(Records contained in a dataset)
● ● ● ●

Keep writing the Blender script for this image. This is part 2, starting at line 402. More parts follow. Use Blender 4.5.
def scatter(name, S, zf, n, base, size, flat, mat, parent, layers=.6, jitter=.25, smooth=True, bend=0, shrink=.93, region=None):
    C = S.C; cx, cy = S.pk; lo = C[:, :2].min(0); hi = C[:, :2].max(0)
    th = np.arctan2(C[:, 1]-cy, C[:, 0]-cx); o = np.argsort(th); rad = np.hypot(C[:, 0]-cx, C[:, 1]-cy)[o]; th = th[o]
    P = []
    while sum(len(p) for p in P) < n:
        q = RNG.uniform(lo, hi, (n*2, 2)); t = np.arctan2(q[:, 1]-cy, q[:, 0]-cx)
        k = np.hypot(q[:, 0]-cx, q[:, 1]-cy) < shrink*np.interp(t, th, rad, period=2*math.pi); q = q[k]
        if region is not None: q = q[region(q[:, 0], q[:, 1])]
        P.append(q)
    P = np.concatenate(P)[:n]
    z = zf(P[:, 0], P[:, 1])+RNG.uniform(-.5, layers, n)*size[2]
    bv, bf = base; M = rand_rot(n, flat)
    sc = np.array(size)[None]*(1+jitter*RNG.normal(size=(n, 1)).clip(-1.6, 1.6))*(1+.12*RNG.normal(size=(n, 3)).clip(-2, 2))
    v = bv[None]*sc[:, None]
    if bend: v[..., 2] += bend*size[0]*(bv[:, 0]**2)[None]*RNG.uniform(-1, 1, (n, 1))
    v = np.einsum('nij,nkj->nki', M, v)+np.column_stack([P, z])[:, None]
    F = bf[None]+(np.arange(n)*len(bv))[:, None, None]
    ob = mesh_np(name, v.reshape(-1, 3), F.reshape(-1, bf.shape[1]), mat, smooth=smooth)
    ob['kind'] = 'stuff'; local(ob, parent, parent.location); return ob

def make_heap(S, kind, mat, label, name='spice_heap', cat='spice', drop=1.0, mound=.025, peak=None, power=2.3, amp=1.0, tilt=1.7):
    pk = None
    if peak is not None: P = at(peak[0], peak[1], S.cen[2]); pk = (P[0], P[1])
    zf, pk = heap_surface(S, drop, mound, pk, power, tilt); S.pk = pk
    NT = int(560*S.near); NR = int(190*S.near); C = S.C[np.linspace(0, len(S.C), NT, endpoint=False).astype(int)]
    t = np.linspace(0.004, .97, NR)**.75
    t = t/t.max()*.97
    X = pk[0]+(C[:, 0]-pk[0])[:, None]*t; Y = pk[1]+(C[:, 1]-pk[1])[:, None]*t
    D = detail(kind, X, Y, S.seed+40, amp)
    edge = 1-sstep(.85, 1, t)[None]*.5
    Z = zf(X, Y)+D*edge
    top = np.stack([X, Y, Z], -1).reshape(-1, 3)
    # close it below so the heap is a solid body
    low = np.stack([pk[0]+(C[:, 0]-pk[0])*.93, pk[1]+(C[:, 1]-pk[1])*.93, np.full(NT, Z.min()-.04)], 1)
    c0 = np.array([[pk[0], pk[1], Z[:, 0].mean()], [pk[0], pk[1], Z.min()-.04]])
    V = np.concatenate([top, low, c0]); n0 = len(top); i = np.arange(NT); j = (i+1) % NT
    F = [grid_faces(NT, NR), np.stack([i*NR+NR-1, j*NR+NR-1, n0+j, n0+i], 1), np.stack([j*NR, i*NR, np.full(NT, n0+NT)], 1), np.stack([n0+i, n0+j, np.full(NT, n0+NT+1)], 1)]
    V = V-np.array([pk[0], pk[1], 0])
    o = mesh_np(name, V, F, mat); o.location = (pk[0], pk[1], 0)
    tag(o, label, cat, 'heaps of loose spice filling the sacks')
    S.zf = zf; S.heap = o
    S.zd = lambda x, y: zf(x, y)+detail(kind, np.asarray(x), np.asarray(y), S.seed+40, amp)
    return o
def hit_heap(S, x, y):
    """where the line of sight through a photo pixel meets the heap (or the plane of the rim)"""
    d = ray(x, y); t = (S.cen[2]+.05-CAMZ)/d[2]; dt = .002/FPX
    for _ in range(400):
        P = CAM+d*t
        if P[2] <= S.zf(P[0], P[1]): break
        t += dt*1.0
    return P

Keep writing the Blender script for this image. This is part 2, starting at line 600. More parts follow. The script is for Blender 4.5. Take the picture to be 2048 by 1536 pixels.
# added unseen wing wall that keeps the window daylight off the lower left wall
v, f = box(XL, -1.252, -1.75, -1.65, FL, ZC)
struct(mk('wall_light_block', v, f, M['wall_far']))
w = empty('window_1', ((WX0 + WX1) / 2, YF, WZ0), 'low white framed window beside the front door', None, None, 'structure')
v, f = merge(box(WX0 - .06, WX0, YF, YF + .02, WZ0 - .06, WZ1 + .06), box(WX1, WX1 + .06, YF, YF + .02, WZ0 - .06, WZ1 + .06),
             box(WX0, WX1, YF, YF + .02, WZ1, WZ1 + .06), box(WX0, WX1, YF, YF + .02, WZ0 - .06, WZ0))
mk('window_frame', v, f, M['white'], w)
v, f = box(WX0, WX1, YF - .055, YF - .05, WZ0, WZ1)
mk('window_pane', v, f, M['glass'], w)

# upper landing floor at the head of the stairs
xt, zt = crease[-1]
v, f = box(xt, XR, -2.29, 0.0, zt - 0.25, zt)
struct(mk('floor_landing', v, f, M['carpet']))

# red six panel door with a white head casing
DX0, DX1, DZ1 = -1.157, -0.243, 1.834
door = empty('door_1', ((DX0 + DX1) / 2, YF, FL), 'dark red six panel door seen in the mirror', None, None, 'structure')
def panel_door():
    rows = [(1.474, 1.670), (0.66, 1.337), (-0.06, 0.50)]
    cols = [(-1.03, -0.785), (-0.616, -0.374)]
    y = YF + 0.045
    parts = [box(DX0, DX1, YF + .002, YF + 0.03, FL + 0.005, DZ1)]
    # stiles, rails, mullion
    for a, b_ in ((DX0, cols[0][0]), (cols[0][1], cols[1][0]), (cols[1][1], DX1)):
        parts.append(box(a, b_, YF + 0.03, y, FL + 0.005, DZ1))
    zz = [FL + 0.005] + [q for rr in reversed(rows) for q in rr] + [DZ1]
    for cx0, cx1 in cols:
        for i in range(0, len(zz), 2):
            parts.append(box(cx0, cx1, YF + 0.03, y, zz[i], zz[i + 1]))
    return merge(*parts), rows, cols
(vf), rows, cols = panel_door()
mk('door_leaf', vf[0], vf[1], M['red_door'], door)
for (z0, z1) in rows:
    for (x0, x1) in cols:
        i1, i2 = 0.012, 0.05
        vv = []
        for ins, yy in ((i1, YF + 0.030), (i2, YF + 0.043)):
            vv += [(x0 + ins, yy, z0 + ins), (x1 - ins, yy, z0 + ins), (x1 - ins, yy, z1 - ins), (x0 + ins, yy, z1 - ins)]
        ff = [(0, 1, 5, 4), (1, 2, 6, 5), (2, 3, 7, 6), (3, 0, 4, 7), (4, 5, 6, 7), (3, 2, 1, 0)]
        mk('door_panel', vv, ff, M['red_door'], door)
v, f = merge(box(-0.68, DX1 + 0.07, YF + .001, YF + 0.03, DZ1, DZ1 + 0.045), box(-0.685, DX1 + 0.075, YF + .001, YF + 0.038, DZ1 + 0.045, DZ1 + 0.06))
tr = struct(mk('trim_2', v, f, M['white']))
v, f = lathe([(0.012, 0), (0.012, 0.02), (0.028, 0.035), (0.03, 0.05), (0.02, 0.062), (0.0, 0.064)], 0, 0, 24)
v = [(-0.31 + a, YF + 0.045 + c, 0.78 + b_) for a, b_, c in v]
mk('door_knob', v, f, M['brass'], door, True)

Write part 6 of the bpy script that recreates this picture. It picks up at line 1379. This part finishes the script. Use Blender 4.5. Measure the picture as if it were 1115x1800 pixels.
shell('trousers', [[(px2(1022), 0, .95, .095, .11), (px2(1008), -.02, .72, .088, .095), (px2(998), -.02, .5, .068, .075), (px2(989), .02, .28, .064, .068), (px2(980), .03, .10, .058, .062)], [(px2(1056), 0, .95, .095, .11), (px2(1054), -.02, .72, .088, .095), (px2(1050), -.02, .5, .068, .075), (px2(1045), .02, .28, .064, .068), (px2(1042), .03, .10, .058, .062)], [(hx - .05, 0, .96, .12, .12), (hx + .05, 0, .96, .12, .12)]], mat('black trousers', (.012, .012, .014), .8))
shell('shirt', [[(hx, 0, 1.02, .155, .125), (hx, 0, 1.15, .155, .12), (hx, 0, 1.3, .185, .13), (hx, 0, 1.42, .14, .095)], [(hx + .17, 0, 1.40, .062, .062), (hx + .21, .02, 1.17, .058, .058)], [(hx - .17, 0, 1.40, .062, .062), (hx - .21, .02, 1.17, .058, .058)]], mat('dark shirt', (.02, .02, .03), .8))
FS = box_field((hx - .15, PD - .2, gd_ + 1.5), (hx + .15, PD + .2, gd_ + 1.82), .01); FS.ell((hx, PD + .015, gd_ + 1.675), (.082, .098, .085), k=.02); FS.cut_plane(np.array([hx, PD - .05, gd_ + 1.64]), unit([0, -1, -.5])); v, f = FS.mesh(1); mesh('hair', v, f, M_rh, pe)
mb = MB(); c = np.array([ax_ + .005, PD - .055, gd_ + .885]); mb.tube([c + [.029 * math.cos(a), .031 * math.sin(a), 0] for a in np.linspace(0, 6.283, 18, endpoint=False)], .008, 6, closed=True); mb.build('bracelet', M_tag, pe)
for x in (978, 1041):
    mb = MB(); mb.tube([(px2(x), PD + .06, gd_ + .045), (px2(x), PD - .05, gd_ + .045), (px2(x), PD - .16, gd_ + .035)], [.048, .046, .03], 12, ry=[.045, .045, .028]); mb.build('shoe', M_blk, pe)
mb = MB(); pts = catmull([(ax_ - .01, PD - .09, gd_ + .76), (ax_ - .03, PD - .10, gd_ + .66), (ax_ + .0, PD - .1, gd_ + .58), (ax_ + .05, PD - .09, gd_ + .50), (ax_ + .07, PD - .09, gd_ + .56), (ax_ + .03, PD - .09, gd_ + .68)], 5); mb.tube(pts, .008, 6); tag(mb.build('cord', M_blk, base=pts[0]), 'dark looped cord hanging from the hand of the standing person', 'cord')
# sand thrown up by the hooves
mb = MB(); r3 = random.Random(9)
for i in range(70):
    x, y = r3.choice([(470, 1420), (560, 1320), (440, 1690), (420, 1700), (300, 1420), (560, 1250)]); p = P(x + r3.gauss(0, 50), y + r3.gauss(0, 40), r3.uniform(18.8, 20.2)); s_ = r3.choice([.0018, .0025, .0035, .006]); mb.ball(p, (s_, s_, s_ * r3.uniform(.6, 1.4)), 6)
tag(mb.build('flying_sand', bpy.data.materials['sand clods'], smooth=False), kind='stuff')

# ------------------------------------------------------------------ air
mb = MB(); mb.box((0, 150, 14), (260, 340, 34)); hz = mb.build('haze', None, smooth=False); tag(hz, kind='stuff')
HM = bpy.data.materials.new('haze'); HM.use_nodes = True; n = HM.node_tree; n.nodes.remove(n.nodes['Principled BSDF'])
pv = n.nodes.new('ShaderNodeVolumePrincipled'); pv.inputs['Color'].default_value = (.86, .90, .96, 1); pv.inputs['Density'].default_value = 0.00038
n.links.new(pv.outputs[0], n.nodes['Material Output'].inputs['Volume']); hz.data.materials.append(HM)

● ● ● ●

#### [Stated goal]
Lines from the start of the material above through the line containing "ob['kind'] = 'stuff';" are to be duplicated exactly, and only those.

#### [Response to the exercise]
Keep writing the Blender script for this image. This is part 2, starting at line 402. More parts follow. Use Blender 4.5.
def scatter(name, S, zf, n, base, size, flat, mat, parent, layers=.6, jitter=.25, smooth=True, bend=0, shrink=.93, region=None):
    C = S.C; cx, cy = S.pk; lo = C[:, :2].min(0); hi = C[:, :2].max(0)
    th = np.arctan2(C[:, 1]-cy, C[:, 0]-cx); o = np.argsort(th); rad = np.hypot(C[:, 0]-cx, C[:, 1]-cy)[o]; th = th[o]
    P = []
    while sum(len(p) for p in P) < n:
        q = RNG.uniform(lo, hi, (n*2, 2)); t = np.arctan2(q[:, 1]-cy, q[:, 0]-cx)
        k = np.hypot(q[:, 0]-cx, q[:, 1]-cy) < shrink*np.interp(t, th, rad, period=2*math.pi); q = q[k]
        if region is not None: q = q[region(q[:, 0], q[:, 1])]
        P.append(q)
    P = np.concatenate(P)[:n]
    z = zf(P[:, 0], P[:, 1])+RNG.uniform(-.5, layers, n)*size[2]
    bv, bf = base; M = rand_rot(n, flat)
    sc = np.array(size)[None]*(1+jitter*RNG.normal(size=(n, 1)).clip(-1.6, 1.6))*(1+.12*RNG.normal(size=(n, 3)).clip(-2, 2))
    v = bv[None]*sc[:, None]
    if bend: v[..., 2] += bend*size[0]*(bv[:, 0]**2)[None]*RNG.uniform(-1, 1, (n, 1))
    v = np.einsum('nij,nkj->nki', M, v)+np.column_stack([P, z])[:, None]
    F = bf[None]+(np.arange(n)*len(bv))[:, None, None]
    ob = mesh_np(name, v.reshape(-1, 3), F.reshape(-1, bf.shape[1]), mat, smooth=smooth)
    ob['kind'] = 'stuff'; local(ob, parent, parent.location); return ob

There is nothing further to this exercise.